4. Simulation Results

To verify the theoretical prediction of the proposed method, PSPICE simulations were performed for the obtained linear oscillators in Figure 5b and Figure 7b. The CCII+ and CCII- were realized by current feedback operational amplifier (AD844) ICs [26,27]. The macromodels of AD844 were employed for the simulations with a DC supply of ±15 V. For the circuit in Figure 5b, we chose C₁ = C₂ = C = 0.1 µF and R₂ = R₃ = 1.6 kΩ. As shown in Figure 8, the oscillation eventually died out with R₁ = 1.6 kΩ, and the circuit produced a pure sinusoidal waveform with R₁ = 1.68 kΩ. Figure 9 shows the oscillation frequency for various values of C. It confirms the independently tunability of the oscillation frequency. For the oscillator in Figure 7b, we choose C₁ = C₂ = 27 nF and R₂ = R₃ = 3.3 kΩ. Figure 10 shows the outputted waveforms with R₁ = 1.07 kΩ and R₁ = 1.1 kΩ. All if the simulation results are consistent with our prediction in Section 3.

Figure 8. The output waveforms for the oscillator in Figure 4b with different oscillation conditions.

Figure 8. The output waveforms for the oscillator in Figure 4b with different oscillation conditions.

Figure 9. Theoretical and simulation results, varying values of C.

Figure 9. Theoretical and simulation results, varying values of C.

Figure 10. The output waveforms for the oscillator in Figure 6 with different oscillation conditions.

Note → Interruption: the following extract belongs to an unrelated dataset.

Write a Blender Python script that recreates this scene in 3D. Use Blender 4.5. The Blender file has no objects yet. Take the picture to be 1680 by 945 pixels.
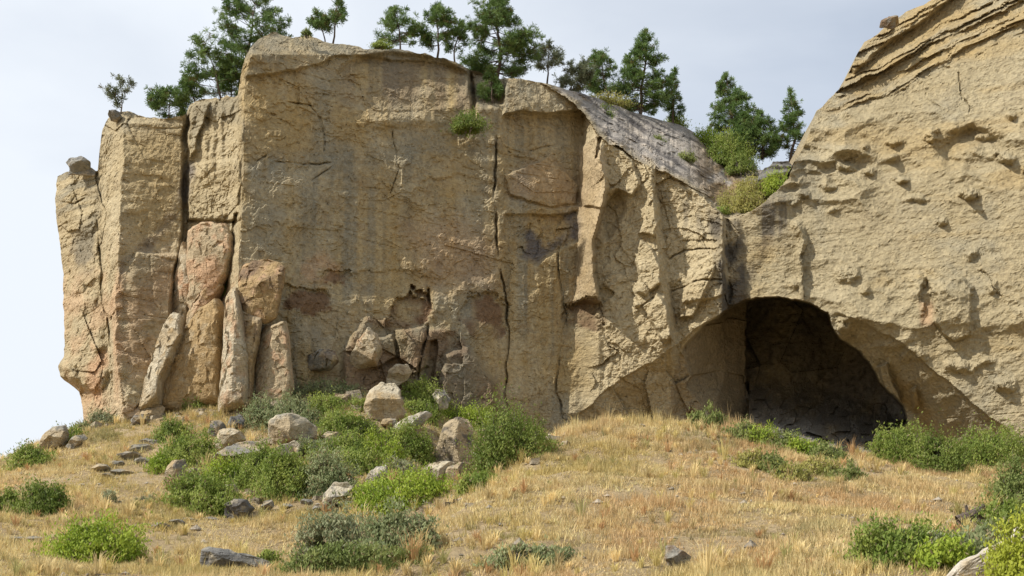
import bpy, math, random
import numpy as np

# ------------------------------------------------------------------ camera, sky, sun
scene = bpy.context.scene
F, YH, CAMZ = 1350.0, 700.0, 1.6          # focal length, horizon row (photo pixels), eye height
FRAME = dict(w=1120.0, cx=560.0, cy=315.0)
cam_data = bpy.data.cameras.new('camera')
cam = bpy.data.objects.new('camera', cam_data)
scene.collection.objects.link(cam)
cam.location = (0, 0, CAMZ)
cam.rotation_euler = (math.radians(90), 0, 0)
cam_data.sensor_fit = 'HORIZONTAL'
cam_data.sensor_width = 36.0
cam_data.lens = F / FRAME['w'] * 36.0
cam_data.shift_x = (FRAME['cx'] - 560.0) / FRAME['w']
cam_data.shift_y = (YH - FRAME['cy']) / FRAME['w']
cam_data.clip_end = 20000
scene.camera = cam

SUN = np.array([-0.67, -0.29, 0.70]); SUN /= np.linalg.norm(SUN)
sun_el = math.asin(SUN[2]); sun_az = math.atan2(SUN[0], SUN[1])   # azimuth from +Y towards +X
w = bpy.data.worlds.new('World'); scene.world = w; w.use_nodes = True
nt = w.node_tree; nt.nodes.clear()
N = nt.nodes.new; L = nt.links.new
out = N('ShaderNodeOutputWorld'); bg = N('ShaderNodeBackground'); bg.inputs[1].default_value = 0.113
sky = N('ShaderNodeTexSky'); sky.sky_type = 'NISHITA'; sky.sun_disc = False
sky.sun_elevation = sun_el; sky.sun_rotation = sun_az; sky.dust_density = 0.6; sky.air_density = 1.0
# thin high cloud veil: noise on the view direction, whitening the blue
tc = N('ShaderNodeTexCoord'); mp = N('ShaderNodeMapping'); mp.inputs['Scale'].default_value = (1.0, 1.0, 2.6)
mp.inputs['Rotation'].default_value = (0, math.radians(20), 0)
n1 = N('ShaderNodeTexNoise'); n1.inputs['Scale'].default_value = 2.2; n1.inputs['Detail'].default_value = 6; n1.inputs['Roughness'].default_value = 0.5
n1.inputs['Distortion'].default_value = 0.3
sep = N('ShaderNodeSeparateXYZ')
gx = N('ShaderNodeMapRange'); gx.inputs['From Min'].default_value = -0.45; gx.inputs['From Max'].default_value = 0.4
gx.inputs['To Min'].default_value = 0.24; gx.inputs['To Max'].default_value = -0.22
add = N('ShaderNodeMath'); add.operation = 'ADD'
cr = N('ShaderNodeMapRange'); cr.inputs['From Min'].default_value = 0.27; cr.inputs['From Max'].default_value = 0.66
cr.inputs['To Min'].default_value = 0.50; cr.inputs['To Max'].default_value = 1.0
mix = N('ShaderNodeMix'); mix.data_type = 'RGBA'; mix.inputs['B'].default_value = (7.1, 7.55, 8.15, 1)
L(tc.outputs['Generated'], mp.inputs['Vector']); L(mp.outputs[0], n1.inputs['Vector'])
L(tc.outputs['Generated'], sep.inputs[0]); L(sep.outputs['X'], gx.inputs[0])
L(n1.outputs['Fac'], add.inputs[0]); L(gx.outputs[0], add.inputs[1]); L(add.outputs[0], cr.inputs[0])
L(cr.outputs[0], mix.inputs['Factor']); L(sky.outputs[0], mix.inputs['A']); L(mix.outputs['Result'], bg.inputs[0]); L(bg.outputs[0], out.inputs[0])

ld = bpy.data.lights.new('sun', 'SUN'); ld.energy = 5.0; ld.angle = math.radians(0.53); ld.color = (1.0, 0.95, 0.87)
lo = bpy.data.objects.new('sun', ld); scene.collection.objects.link(lo)
lo.location = (-80, -20, 120)
from mathutils import Vector
lo.rotation_euler = Vector(SUN).to_track_quat('Z', 'Y').to_euler()
scene.view_settings.view_transform = 'Standard'; scene.view_settings.look = 'None'
scene.view_settings.exposure = 0.14; scene.view_settings.gamma = 1.0
scene.view_settings.use_curve_mapping = False

# ------------------------------------------------------------------ numeric helpers
rng = np.random.default_rng(7)
def _h(ix, iy, iz, seed):
    h = (ix.astype(np.uint32) * np.uint32(374761393) + iy.astype(np.uint32) * np.uint32(668265263)
         + iz.astype(np.uint32) * np.uint32(2147483647) + np.uint32((seed * 974711 + 1013) & 0xffffffff))
    h = (h ^ (h >> np.uint32(13))) * np.uint32(1274126177)
    h = (h ^ (h >> np.uint32(15))) * np.uint32(2246822519)
    h ^= h >> np.uint32(13)
    return h.astype(np.float32) * np.float32(1 / 4294967295.0)
def vnoise(x, y, z, seed=0):
    x, y, z = np.broadcast_arrays(np.asarray(x, np.float32), np.asarray(y, np.float32), np.asarray(z, np.float32))
    fx, fy, fz = np.floor(x), np.floor(y), np.floor(z)
    ix, iy, iz = fx.astype(np.int64), fy.astype(np.int64), fz.astype(np.int64)
    tx, ty, tz = x - fx, y - fy, z - fz
    tx, ty, tz = [t * t * t * (t * (t * 6 - 15) + 10) for t in (tx, ty, tz)]
    r = 0
    for dx in (0, 1):
        for dy in (0, 1):
            for dz in (0, 1):
                wgt = (tx if dx else 1 - tx) * (ty if dy else 1 - ty) * (tz if dz else 1 - tz)
                r = r + wgt * _h(ix + dx, iy + dy, iz + dz, seed)
    return r * 2 - 1
def fbm(x, y, z, octv=4, seed=0, rough=0.5):
    a, s, r = 1.0, 0.0, 0
    for o in range(octv):
        r = r + a * vnoise(x * 2 ** o + 17.3 * o, y * 2 ** o - 9.1 * o, z * 2 ** o + 3.7 * o, seed + o)
        s += a; a *= rough
    return r / s
def facets(u, v, seed=0, tilt=1.0):
    """broken-rock facets: each jittered cell is its own tilted plane; returns (height, edge distance, cell random)"""
    fu, fv = np.floor(u), np.floor(v)
    best = np.full(u.shape, 9.0, np.float32); second = best.copy()
    hgt = np.zeros(u.shape, np.float32); rid = np.zeros(u.shape, np.float32)
    for du in (-1, 0, 1):
        for dv in (-1, 0, 1):
            cu, cv = (fu + du).astype(np.int64), (fv + dv).astype(np.int64)
            o = np.zeros_like(cu)
            pu = cu + 0.15 + 0.7 * _h(cu, cv, o, seed); pv = cv + 0.15 + 0.7 * _h(cu, cv, o + 1, seed)
            d = (u - pu) ** 2 + (v - pv) ** 2
            a = (_h(cu, cv, o + 2, seed) - .5) * 2; b = (_h(cu, cv, o + 3, seed) - .5) * 2; c = _h(cu, cv, o + 4, seed) - .5
            hh = c + tilt * (a * (u - pu) + b * (v - pv))
            m = d < best
            second = np.where(m, best, np.minimum(second, d))
            hgt = np.where(m, hh, hgt); rid = np.where(m, c + .5, rid); best = np.where(m, d, best)
    return hgt, np.sqrt(second) - np.sqrt(best), rid
def bowls(u, v, seed=0):
    fu, fv = np.floor(u), np.floor(v); best = np.full(u.shape, 9.0, np.float32)
    for du in (-1, 0, 1):
        for dv in (-1, 0, 1):
            cu, cv = (fu + du).astype(np.int64), (fv + dv).astype(np.int64); o = np.zeros_like(cu)
            best = np.minimum(best, (u - cu - .1 - .8 * _h(cu, cv, o, seed)) ** 2 + (v - cv - .1 - .8 * _h(cu, cv, o + 1, seed)) ** 2)
    return best
def sstep(a, b, x):
    t = np.clip((x - a) / (b - a), 0, 1); return t * t * (3 - 2 * t)
def sdf_poly(px, py, poly):
    """signed distance to polygon, negative inside"""
    P = np.asarray(poly, float); d = np.full(px.shape, 1e9); ins = np.zeros(px.shape, bool)
    for i in range(len(P)):
        a, b = P[i], P[(i + 1) % len(P)]
        e = b - a; wx, wy = px - a[0], py - a[1]
        t = np.clip((wx * e[0] + wy * e[1]) / (e @ e + 1e-9), 0, 1)
        d = np.minimum(d, (wx - e[0] * t) ** 2 + (wy - e[1] * t) ** 2)
        c = ((a[1] <= py) & (b[1] > py)) | ((b[1] <= py) & (a[1] > py))
        if b[1] != a[1]:
            xi = a[0] + (py - a[1]) / (b[1] - a[1]) * e[0]
            ins ^= c & (px < xi)
    d = np.sqrt(d); return np.where(ins, -d, d)
def dist_line(px, py, line):
    P = np.asarray(line, float); d = np.full(px.shape, 1e9)
    for i in range(len(P) - 1):
        a, b = P[i], P[i + 1]; e = b - a; wx, wy = px - a[0], py - a[1]
        t = np.clip((wx * e[0] + wy * e[1]) / (e @ e + 1e-9), 0, 1)
        d = np.minimum(d, (wx - e[0] * t) ** 2 + (wy - e[1] * t) ** 2)
    return np.sqrt(d)
def world(px, py, d):
    return np.stack([(px - 560) * d / F, d + 0 * px, CAMZ + (YH - py) * d / F], -1)
def to_px(p):
    return 560 + F * p[0] / p[1], YH - F * (p[2] - CAMZ) / p[1]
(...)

Figure 10. The output waveforms for the oscillator in Figure 6 with different oscillation conditions.

5. Conclusions

In this article, a simple and convenient approach to obtain new linear oscillators from biquadratic band pass filters is presented. The proposed method can be applied to any band pass filters, and the derived oscillators retain some useful properties of the original band pass filters. The practicability of the proposed method is illustrated by two circuits. PSPICE simulation results validate the workability of the obtained oscillators.